Tu sembles toujours confiant, mais cette période de ta fracture du fémur, est-ce la plus dure de ta carrière ?
Oui, 2020 a été une des plus dures. Je suis monté en 450 en tant que champion 250, avec des attentes et des objectifs, au moins personnels. Du coup, ça m’a secoué. La 450 est très sympa à rouler, mais quand tu dois attaquer pendant 30 minutes à fond, ce n’est pas vraiment simple… Il faut vraiment être en forme physiquement.
Qui va surprendre en 2021 ?
Humm, je ne sais pas. Jeffrey ! Cairoli sera bon, c’est sûr, et aussi Gajser et Febvre. Des surprises ? Dur à dire. Tous les ans, on se demande, et en fait à la fin c’est les mêmes devant. Je fais maintenant partie de ce groupe, selon moi. Je ne suis pas du genre à me mettre en avant, mais vu les résultats de l’an dernier, je me dis « cette année tu peux te battre pour le titre et tu dois être prêt. » Mon but est clair.
Tu voulais t’orienter vers le Supercross à un moment de ta carrière. Tu n’as que 20 ans, qu’en penses-tu aujourd’hui ?

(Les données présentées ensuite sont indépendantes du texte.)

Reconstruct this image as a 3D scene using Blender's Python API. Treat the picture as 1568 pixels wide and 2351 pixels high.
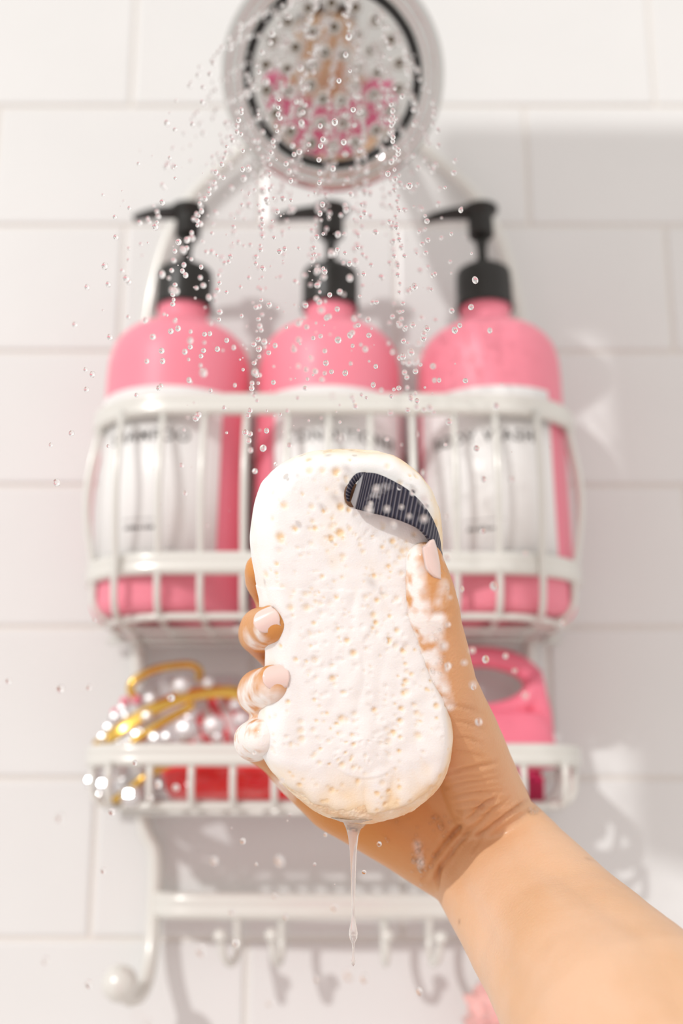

Honnêtement, je suis vraiment concentré sur le MXGP : faire bien dans la catégorie et aller chercher ce titre. En regardant le SX à la télé, je me dis que ce doit être vraiment fun à essayer. Ce serait différent. Mais ce ne serait pas facile du tout d’y aller et de se battre pour le titre, c’est certain. Car non seulement il faut s’habituer à rouler en SX à ce niveau, mais aussi se battre en course, ce qui est encore différent. Je n’ai jamais roulé en course en SX de toute ma vie. Ce serait donc très dur ! Mais pour le moment, je me concentre uniquement sur le MXGP.